Re: Linux PowerPC Blender benchmark
« Reply #13 on: May 04, 2012, 11:02:00 AM »
Quote from: Piru;691501
Blender does have support for OpenCL GPU rendering though, and such results should indeed be significantly better. It


Results with OpenCL are significantly better.  

 My 4 year old graphics card renders twelve times faster than the four cores in my pc.

 That makes this whole benchmark stupid and pathetic trolling.

 In the real world, no one will use 3D software that runs only on the CPU, and wait, when the GPU is able to render the scene almost immediately.
 

Offline Linde

Re: Linux PowerPC Blender benchmark
« Reply #14 on: May 04, 2012, 11:22:10 AM »
Quote from: ppcamiga1;691555
Results with OpenCL are significantly better.  

 My 4 year old graphics card renders twelve times faster than the four cores in my pc.

 That makes this whole benchmark stupid and pathetic trolling.

 In the real world, no one will use 3D software that runs only on the CPU, and wait, when the GPU is able to render the scene almost immediately.
You are missing the point, so don't be a dick about it.
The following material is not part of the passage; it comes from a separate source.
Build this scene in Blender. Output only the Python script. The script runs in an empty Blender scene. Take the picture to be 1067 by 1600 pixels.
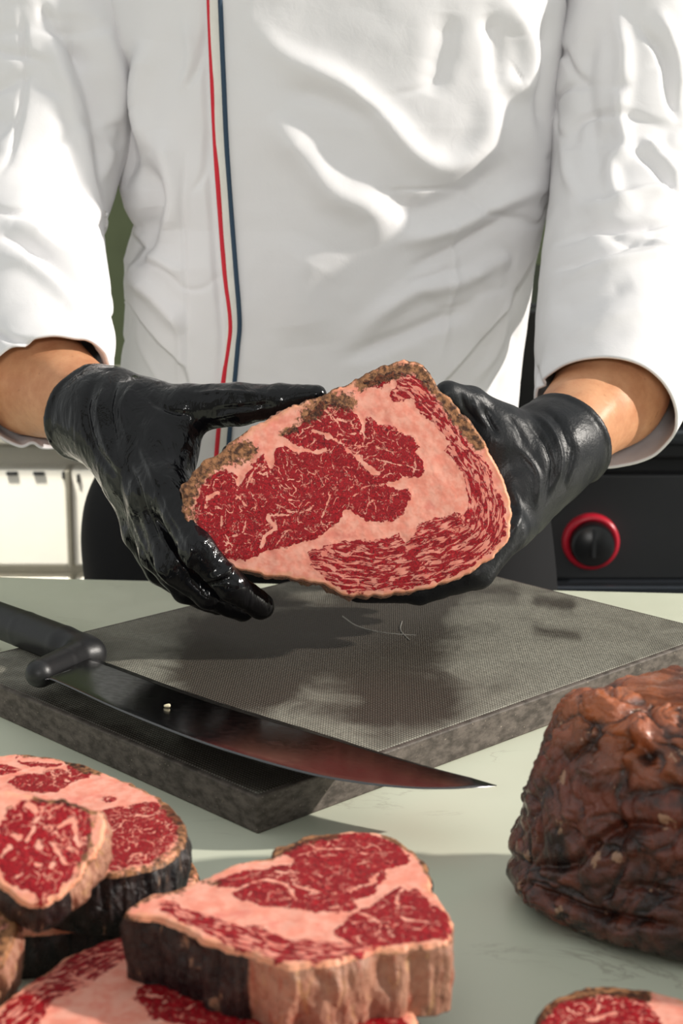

The benchmark makes a perfetly valid comparison of the different architectures. The fact that you can do it faster on a graphics card is completely irrelevant when stacking these numbers up against eachother.

If we are going to approach this from a "real world" angle, you might as well just download a pre-rendered picture of the test scene in question, since that will probably be more effective than most other solutions.